Here's the math (loose model)

  • Cost of building 10 favelas $700,000
  • Lost property value to ≈100 homes around that area @ $100K each = $10M
  • Lost yearly tax revenue due to that property value loss = $200K/year
  • If you'd sold that land to developers $16M (assuming 1 acre)
  • If the developer had put 50 units on the same site = $25M for property
  • +$750K/year in reoccurring property taxes for those units
  • + $675K/year in other taxes (assuming those people buy groceries and use retailers in the area).
  • Increase in property value due to ≈100 homes in the area around the new development @ $100K each = $10M
  • Increase in property tax to those ≈100 homes = $200K/year

Doing it Uncle Sam Liccardo's way, we got 15 homeless people sheltered for what would have gotten us 75 people housed (assuming 1.5 people per unit). And it cost us $45M in relative property values lost in the area, $16M in sale of those public lands, and $2M/year in lost taxes.

Now these numbers are made up (don't get focused on the exact amounts as much as concepts).
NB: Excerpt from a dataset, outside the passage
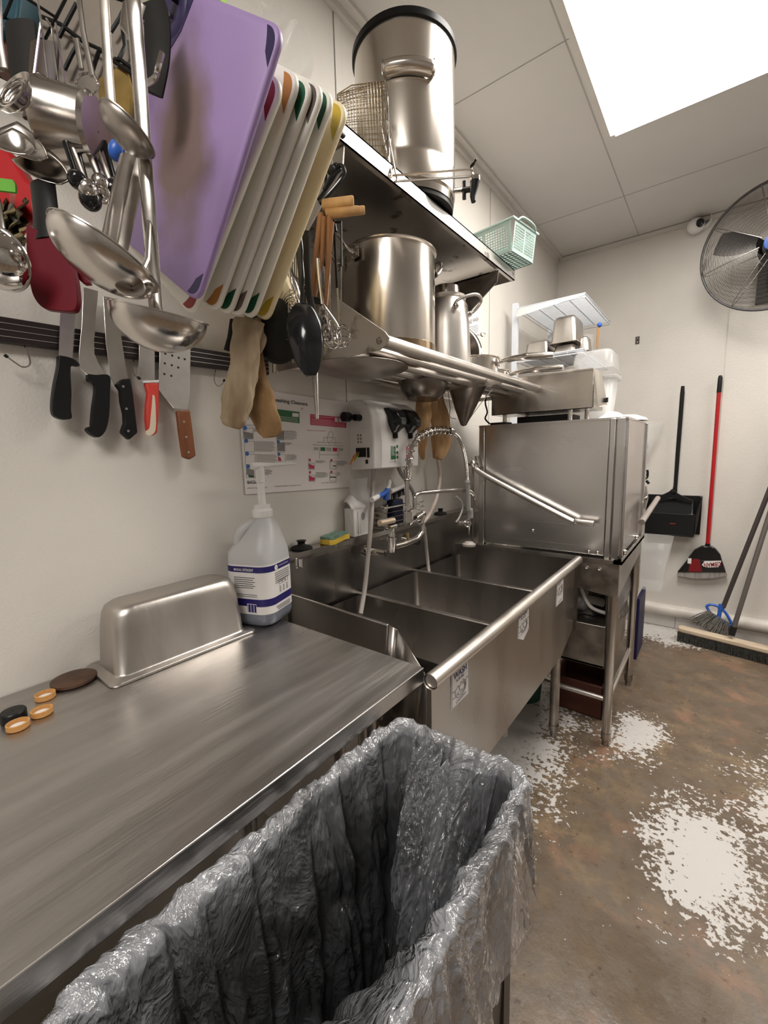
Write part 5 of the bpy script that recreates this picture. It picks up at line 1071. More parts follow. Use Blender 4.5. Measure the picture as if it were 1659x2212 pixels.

Most of my guesses were highly conservative. Like I didn't factor in any of the jobs that would have been created, or those income taxes, or the policing and maintenance costs of the homeless encampment (or cleanup costs once they decide the program has failed in a few years), and stuff like that. But that's the kind of question we should ask:

  • What helps the homeless more? 10 sheds, or what we could have done for them and the city with $16.4M in immediate income, and $2M/year more (in reoccurring revenue, in perpetuity)?

If Sam had a single person with a clue on his staff, they would have pointed that out to him. So either he's staffed with morons, or he ignored their advice because feel-good political expediency and getting his name on a program is worth more than actually helping 6x as many people long term.

For asking these questions, many will call me insensitive (or worse). But to me, compassion is putting the agenda of "what helps more people in the long term", ahead of "what makes me feel good" in the short term.